Ms. Kathy, we miss You. It will be a happy day when You write more.
Thank You for Your time and sharing Your thoughts - whatever they may be.
Sincerely,
larry

Anonymous said...

In one web site it was commented that an FLR may be "gender fluid". That is, not a straight forward role reversal, with the roles being the old stereotyped ones. I think that means a certain degree of flexibility, in that particular tasks are done by the individual most competent at it.

But in an FLR, there is a reversal in that the woman is dominant and the man subordinate.


Tim

Anonymous said...

Quoting from FLR Joy:

"Women already married before developing a FLR may enjoy a second private ceremony where he vows his love, obedience, devotion, chastity, and fidelity to her while she promises to love, care, guide and keep him."

Tim

Anonymous said...

Mistress Kathy,

Younger women will be in the position of innovators. They will be pioneering a new way of life, based on a very different paradigm.

It is the task of us males to place our hopes and trust in these women. (And to be their guinea pigs). :)

Tim

Anonymous said...

I occasionally google "Female Led Relationships". I am looking for hints that a Femdom community may be gelling.

Got suckered by a pornographic site, pretending to be an FLR web site.

Tim

Anonymous said...

A woman who is thinking of an FLR should check out Victoria West's web site.

"A Woman's Guide To A Female Led Relationship"

Tim

Anonymous said...

Came across a comment that humans are essentially pack hunters ("Are You A Sigma Personality" by Hearth Witch 1111). Which reminded me of my co-worker who described herself as an "Alpha".
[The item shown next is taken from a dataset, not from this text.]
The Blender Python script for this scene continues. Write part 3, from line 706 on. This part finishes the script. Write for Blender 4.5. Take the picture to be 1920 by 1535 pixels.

Could something like this apply to an FLR, with the woman being Alpha to the male?

Tim

Anonymous said...

Not only have women become more empowered now, but it is also easier for men to be themselves. I was brought up in a very alpha male time and always felt uncomfortable about it. About ten years ago we started a WLM and I feel this is how it was always meant to be for me.
We learned so much from reading this blog. I really hope this is not a goodbye as I know many other couples out there are looking for answers. Take care- Alan.